**EXERCISE INSTRUCTIONS**
Starting at the first line of the data, print each line verbatim up to and including the line bearing "from mathutils import Vector, Matrix", omitting pictures.

**DATA EXCERPT**
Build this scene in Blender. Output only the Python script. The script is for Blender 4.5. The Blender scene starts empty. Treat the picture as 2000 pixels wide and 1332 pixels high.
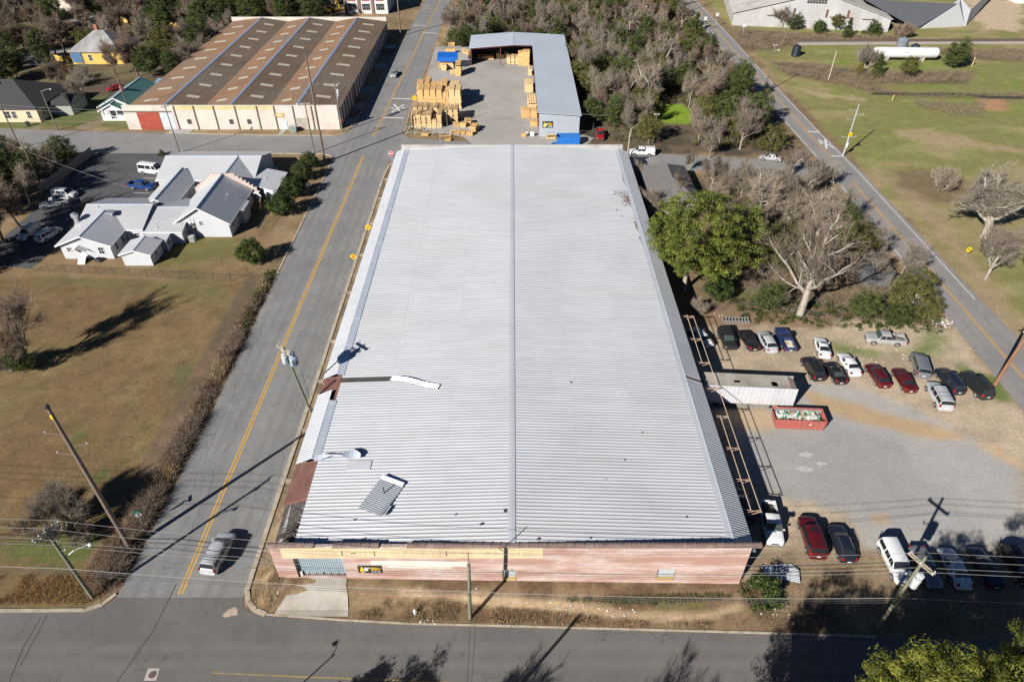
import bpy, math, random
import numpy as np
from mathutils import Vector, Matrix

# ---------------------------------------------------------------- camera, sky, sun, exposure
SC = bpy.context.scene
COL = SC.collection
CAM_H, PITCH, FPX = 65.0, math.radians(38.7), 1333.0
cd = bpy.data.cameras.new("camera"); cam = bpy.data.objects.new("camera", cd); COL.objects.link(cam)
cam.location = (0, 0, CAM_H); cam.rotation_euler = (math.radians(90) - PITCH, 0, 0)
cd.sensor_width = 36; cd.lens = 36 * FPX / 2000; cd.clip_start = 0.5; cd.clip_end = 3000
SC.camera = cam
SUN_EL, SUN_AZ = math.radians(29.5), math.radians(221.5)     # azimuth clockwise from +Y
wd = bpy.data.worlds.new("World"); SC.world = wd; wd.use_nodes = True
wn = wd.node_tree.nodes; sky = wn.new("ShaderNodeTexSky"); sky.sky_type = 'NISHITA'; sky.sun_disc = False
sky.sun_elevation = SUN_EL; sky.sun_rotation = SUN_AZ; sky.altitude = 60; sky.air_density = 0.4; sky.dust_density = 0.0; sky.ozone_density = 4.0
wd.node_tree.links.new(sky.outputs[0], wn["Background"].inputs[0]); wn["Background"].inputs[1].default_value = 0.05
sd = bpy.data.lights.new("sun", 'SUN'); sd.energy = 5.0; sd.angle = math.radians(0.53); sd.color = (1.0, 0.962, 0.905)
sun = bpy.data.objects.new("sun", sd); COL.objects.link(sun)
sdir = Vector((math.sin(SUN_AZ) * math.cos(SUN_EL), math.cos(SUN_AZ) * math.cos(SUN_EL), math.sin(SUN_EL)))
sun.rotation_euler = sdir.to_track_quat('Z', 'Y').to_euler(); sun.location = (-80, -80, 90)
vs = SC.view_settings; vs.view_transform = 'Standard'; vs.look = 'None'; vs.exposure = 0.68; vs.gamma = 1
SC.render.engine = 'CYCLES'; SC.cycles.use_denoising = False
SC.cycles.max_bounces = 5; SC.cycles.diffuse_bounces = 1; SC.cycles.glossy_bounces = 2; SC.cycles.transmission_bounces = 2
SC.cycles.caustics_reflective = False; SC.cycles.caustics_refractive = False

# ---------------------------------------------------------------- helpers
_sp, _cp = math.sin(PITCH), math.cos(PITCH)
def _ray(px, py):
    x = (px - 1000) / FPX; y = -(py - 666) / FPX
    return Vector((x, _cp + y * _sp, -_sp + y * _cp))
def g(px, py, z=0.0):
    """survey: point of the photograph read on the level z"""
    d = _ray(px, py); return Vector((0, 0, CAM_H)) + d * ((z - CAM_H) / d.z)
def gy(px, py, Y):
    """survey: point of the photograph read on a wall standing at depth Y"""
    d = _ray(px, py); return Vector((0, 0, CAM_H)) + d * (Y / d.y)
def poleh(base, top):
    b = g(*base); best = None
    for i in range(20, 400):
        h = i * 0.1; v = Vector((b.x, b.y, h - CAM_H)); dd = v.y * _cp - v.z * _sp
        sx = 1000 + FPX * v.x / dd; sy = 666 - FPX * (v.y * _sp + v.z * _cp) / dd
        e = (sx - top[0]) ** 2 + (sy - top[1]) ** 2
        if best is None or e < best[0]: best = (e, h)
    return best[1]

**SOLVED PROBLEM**
Build this scene in Blender. Output only the Python script. The script is for Blender 4.5. The Blender scene starts empty. Treat the picture as 2000 pixels wide and 1332 pixels high.
import bpy, math, random
import numpy as np
from mathutils import Vector, Matrix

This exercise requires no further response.